— Data shown —

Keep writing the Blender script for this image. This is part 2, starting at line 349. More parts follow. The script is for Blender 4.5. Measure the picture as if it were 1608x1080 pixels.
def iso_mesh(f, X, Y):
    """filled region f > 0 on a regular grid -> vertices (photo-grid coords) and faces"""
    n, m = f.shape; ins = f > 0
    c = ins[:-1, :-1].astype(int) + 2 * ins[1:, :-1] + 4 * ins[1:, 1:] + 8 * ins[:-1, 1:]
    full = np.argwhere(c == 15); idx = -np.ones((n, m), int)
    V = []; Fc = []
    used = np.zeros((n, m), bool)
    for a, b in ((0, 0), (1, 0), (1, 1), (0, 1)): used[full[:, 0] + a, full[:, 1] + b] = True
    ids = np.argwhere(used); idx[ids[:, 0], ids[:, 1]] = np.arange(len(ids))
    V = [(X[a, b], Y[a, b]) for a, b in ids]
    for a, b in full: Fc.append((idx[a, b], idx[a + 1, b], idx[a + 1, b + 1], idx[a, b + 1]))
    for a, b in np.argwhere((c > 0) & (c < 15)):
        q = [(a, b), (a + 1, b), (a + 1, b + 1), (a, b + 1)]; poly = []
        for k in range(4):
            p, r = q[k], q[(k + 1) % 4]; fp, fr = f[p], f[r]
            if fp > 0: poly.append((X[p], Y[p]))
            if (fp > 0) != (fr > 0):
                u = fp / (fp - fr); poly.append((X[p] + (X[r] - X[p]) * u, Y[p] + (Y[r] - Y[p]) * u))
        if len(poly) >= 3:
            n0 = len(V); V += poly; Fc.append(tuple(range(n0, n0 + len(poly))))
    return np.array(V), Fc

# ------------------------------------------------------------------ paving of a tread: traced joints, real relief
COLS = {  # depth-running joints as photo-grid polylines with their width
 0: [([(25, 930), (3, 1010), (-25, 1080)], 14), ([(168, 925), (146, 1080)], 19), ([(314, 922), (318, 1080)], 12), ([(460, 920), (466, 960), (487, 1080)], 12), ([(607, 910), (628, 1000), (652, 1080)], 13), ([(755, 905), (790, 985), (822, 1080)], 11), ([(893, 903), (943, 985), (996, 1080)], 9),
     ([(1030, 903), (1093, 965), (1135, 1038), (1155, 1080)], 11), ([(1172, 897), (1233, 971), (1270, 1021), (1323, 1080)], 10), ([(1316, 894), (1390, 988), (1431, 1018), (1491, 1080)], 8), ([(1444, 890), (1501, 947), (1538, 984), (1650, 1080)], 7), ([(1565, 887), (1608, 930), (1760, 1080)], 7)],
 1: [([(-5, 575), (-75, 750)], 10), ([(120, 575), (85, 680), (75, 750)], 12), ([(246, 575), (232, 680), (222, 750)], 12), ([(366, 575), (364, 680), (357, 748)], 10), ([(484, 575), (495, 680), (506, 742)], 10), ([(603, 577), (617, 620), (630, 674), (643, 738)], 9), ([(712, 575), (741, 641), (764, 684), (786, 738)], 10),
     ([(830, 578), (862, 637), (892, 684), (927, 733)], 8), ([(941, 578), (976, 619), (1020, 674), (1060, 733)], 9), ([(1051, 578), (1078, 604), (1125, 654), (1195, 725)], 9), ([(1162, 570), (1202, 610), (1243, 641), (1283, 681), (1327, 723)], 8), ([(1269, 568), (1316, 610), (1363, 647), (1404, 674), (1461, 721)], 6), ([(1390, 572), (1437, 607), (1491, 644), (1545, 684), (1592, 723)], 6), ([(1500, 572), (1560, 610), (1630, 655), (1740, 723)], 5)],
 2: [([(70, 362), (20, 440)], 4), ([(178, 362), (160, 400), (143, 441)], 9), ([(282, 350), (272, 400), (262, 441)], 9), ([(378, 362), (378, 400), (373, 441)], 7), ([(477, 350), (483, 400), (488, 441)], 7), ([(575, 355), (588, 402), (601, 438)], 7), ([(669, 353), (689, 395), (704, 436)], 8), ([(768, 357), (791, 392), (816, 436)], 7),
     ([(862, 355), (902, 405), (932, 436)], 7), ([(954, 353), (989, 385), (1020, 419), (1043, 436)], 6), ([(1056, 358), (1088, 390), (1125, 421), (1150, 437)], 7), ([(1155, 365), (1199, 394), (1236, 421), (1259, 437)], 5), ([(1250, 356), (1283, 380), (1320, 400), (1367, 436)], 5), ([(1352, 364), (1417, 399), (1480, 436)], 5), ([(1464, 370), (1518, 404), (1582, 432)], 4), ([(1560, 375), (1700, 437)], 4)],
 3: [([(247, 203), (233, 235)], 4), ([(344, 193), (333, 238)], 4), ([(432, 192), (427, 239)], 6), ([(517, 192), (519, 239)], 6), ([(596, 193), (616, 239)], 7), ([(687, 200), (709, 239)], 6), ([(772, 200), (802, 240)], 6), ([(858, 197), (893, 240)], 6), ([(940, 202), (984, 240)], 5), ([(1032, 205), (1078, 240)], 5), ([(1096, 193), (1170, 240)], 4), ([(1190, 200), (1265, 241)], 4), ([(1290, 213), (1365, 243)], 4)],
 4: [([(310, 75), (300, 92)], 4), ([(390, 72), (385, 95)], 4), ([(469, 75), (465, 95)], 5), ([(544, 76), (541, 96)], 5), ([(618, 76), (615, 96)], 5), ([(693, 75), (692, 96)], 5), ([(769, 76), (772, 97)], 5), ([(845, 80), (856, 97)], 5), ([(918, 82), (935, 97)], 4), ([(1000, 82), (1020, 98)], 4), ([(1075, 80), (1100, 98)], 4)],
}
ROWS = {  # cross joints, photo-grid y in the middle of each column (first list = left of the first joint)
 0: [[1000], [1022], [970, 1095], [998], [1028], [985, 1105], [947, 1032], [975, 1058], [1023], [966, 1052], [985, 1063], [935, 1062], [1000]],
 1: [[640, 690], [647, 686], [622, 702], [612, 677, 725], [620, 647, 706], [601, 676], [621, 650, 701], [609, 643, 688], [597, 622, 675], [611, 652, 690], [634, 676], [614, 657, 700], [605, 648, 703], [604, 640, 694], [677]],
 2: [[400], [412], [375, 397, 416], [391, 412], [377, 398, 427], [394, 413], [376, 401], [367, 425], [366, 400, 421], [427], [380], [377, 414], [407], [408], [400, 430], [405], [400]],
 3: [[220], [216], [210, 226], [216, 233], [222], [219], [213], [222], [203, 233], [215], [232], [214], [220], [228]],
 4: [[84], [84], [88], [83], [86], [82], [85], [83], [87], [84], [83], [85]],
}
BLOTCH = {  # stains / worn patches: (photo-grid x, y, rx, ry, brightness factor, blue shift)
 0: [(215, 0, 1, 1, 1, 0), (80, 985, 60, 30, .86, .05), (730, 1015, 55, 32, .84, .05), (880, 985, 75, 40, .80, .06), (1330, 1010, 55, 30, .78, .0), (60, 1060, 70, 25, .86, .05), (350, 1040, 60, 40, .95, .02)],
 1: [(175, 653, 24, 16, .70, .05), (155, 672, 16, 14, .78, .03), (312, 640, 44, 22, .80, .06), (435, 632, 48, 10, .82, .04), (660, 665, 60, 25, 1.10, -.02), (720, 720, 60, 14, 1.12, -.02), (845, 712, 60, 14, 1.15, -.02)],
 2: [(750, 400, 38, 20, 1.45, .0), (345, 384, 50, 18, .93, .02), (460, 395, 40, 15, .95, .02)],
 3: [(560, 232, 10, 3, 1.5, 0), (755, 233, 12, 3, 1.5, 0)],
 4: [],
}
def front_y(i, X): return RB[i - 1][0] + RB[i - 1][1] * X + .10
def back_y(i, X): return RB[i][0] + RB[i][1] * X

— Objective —
Reproduce the data in its entirety, matching each character.

— Result for this task —
Keep writing the Blender script for this image. This is part 2, starting at line 349. More parts follow. The script is for Blender 4.5. Measure the picture as if it were 1608x1080 pixels.
def iso_mesh(f, X, Y):
    """filled region f > 0 on a regular grid -> vertices (photo-grid coords) and faces"""
    n, m = f.shape; ins = f > 0
    c = ins[:-1, :-1].astype(int) + 2 * ins[1:, :-1] + 4 * ins[1:, 1:] + 8 * ins[:-1, 1:]
    full = np.argwhere(c == 15); idx = -np.ones((n, m), int)
    V = []; Fc = []
    used = np.zeros((n, m), bool)
    for a, b in ((0, 0), (1, 0), (1, 1), (0, 1)): used[full[:, 0] + a, full[:, 1] + b] = True
    ids = np.argwhere(used); idx[ids[:, 0], ids[:, 1]] = np.arange(len(ids))
    V = [(X[a, b], Y[a, b]) for a, b in ids]
    for a, b in full: Fc.append((idx[a, b], idx[a + 1, b], idx[a + 1, b + 1], idx[a, b + 1]))
    for a, b in np.argwhere((c > 0) & (c < 15)):
        q = [(a, b), (a + 1, b), (a + 1, b + 1), (a, b + 1)]; poly = []
        for k in range(4):
            p, r = q[k], q[(k + 1) % 4]; fp, fr = f[p], f[r]
            if fp > 0: poly.append((X[p], Y[p]))
            if (fp > 0) != (fr > 0):
                u = fp / (fp - fr); poly.append((X[p] + (X[r] - X[p]) * u, Y[p] + (Y[r] - Y[p]) * u))
        if len(poly) >= 3:
            n0 = len(V); V += poly; Fc.append(tuple(range(n0, n0 + len(poly))))
    return np.array(V), Fc

# ------------------------------------------------------------------ paving of a tread: traced joints, real relief
COLS = {  # depth-running joints as photo-grid polylines with their width
 0: [([(25, 930), (3, 1010), (-25, 1080)], 14), ([(168, 925), (146, 1080)], 19), ([(314, 922), (318, 1080)], 12), ([(460, 920), (466, 960), (487, 1080)], 12), ([(607, 910), (628, 1000), (652, 1080)], 13), ([(755, 905), (790, 985), (822, 1080)], 11), ([(893, 903), (943, 985), (996, 1080)], 9),
     ([(1030, 903), (1093, 965), (1135, 1038), (1155, 1080)], 11), ([(1172, 897), (1233, 971), (1270, 1021), (1323, 1080)], 10), ([(1316, 894), (1390, 988), (1431, 1018), (1491, 1080)], 8), ([(1444, 890), (1501, 947), (1538, 984), (1650, 1080)], 7), ([(1565, 887), (1608, 930), (1760, 1080)], 7)],
 1: [([(-5, 575), (-75, 750)], 10), ([(120, 575), (85, 680), (75, 750)], 12), ([(246, 575), (232, 680), (222, 750)], 12), ([(366, 575), (364, 680), (357, 748)], 10), ([(484, 575), (495, 680), (506, 742)], 10), ([(603, 577), (617, 620), (630, 674), (643, 738)], 9), ([(712, 575), (741, 641), (764, 684), (786, 738)], 10),
     ([(830, 578), (862, 637), (892, 684), (927, 733)], 8), ([(941, 578), (976, 619), (1020, 674), (1060, 733)], 9), ([(1051, 578), (1078, 604), (1125, 654), (1195, 725)], 9), ([(1162, 570), (1202, 610), (1243, 641), (1283, 681), (1327, 723)], 8), ([(1269, 568), (1316, 610), (1363, 647), (1404, 674), (1461, 721)], 6), ([(1390, 572), (1437, 607), (1491, 644), (1545, 684), (1592, 723)], 6), ([(1500, 572), (1560, 610), (1630, 655), (1740, 723)], 5)],
 2: [([(70, 362), (20, 440)], 4), ([(178, 362), (160, 400), (143, 441)], 9), ([(282, 350), (272, 400), (262, 441)], 9), ([(378, 362), (378, 400), (373, 441)], 7), ([(477, 350), (483, 400), (488, 441)], 7), ([(575, 355), (588, 402), (601, 438)], 7), ([(669, 353), (689, 395), (704, 436)], 8), ([(768, 357), (791, 392), (816, 436)], 7),
     ([(862, 355), (902, 405), (932, 436)], 7), ([(954, 353), (989, 385), (1020, 419), (1043, 436)], 6), ([(1056, 358), (1088, 390), (1125, 421), (1150, 437)], 7), ([(1155, 365), (1199, 394), (1236, 421), (1259, 437)], 5), ([(1250, 356), (1283, 380), (1320, 400), (1367, 436)], 5), ([(1352, 364), (1417, 399), (1480, 436)], 5), ([(1464, 370), (1518, 404), (1582, 432)], 4), ([(1560, 375), (1700, 437)], 4)],
 3: [([(247, 203), (233, 235)], 4), ([(344, 193), (333, 238)], 4), ([(432, 192), (427, 239)], 6), ([(517, 192), (519, 239)], 6), ([(596, 193), (616, 239)], 7), ([(687, 200), (709, 239)], 6), ([(772, 200), (802, 240)], 6), ([(858, 197), (893, 240)], 6), ([(940, 202), (984, 240)], 5), ([(1032, 205), (1078, 240)], 5), ([(1096, 193), (1170, 240)], 4), ([(1190, 200), (1265, 241)], 4), ([(1290, 213), (1365, 243)], 4)],
 4: [([(310, 75), (300, 92)], 4), ([(390, 72), (385, 95)], 4), ([(469, 75), (465, 95)], 5), ([(544, 76), (541, 96)], 5), ([(618, 76), (615, 96)], 5), ([(693, 75), (692, 96)], 5), ([(769, 76), (772, 97)], 5), ([(845, 80), (856, 97)], 5), ([(918, 82), (935, 97)], 4), ([(1000, 82), (1020, 98)], 4), ([(1075, 80), (1100, 98)], 4)],
}
ROWS = {  # cross joints, photo-grid y in the middle of each column (first list = left of the first joint)
 0: [[1000], [1022], [970, 1095], [998], [1028], [985, 1105], [947, 1032], [975, 1058], [1023], [966, 1052], [985, 1063], [935, 1062], [1000]],
 1: [[640, 690], [647, 686], [622, 702], [612, 677, 725], [620, 647, 706], [601, 676], [621, 650, 701], [609, 643, 688], [597, 622, 675], [611, 652, 690], [634, 676], [614, 657, 700], [605, 648, 703], [604, 640, 694], [677]],
 2: [[400], [412], [375, 397, 416], [391, 412], [377, 398, 427], [394, 413], [376, 401], [367, 425], [366, 400, 421], [427], [380], [377, 414], [407], [408], [400, 430], [405], [400]],
 3: [[220], [216], [210, 226], [216, 233], [222], [219], [213], [222], [203, 233], [215], [232], [214], [220], [228]],
 4: [[84], [84], [88], [83], [86], [82], [85], [83], [87], [84], [83], [85]],
}
BLOTCH = {  # stains / worn patches: (photo-grid x, y, rx, ry, brightness factor, blue shift)
 0: [(215, 0, 1, 1, 1, 0), (80, 985, 60, 30, .86, .05), (730, 1015, 55, 32, .84, .05), (880, 985, 75, 40, .80, .06), (1330, 1010, 55, 30, .78, .0), (60, 1060, 70, 25, .86, .05), (350, 1040, 60, 40, .95, .02)],
 1: [(175, 653, 24, 16, .70, .05), (155, 672, 16, 14, .78, .03), (312, 640, 44, 22, .80, .06), (435, 632, 48, 10, .82, .04), (660, 665, 60, 25, 1.10, -.02), (720, 720, 60, 14, 1.12, -.02), (845, 712, 60, 14, 1.15, -.02)],
 2: [(750, 400, 38, 20, 1.45, .0), (345, 384, 50, 18, .93, .02), (460, 395, 40, 15, .95, .02)],
 3: [(560, 232, 10, 3, 1.5, 0), (755, 233, 12, 3, 1.5, 0)],
 4: [],
}
def front_y(i, X): return RB[i - 1][0] + RB[i - 1][1] * X + .10
def back_y(i, X): return RB[i][0] + RB[i][1] * X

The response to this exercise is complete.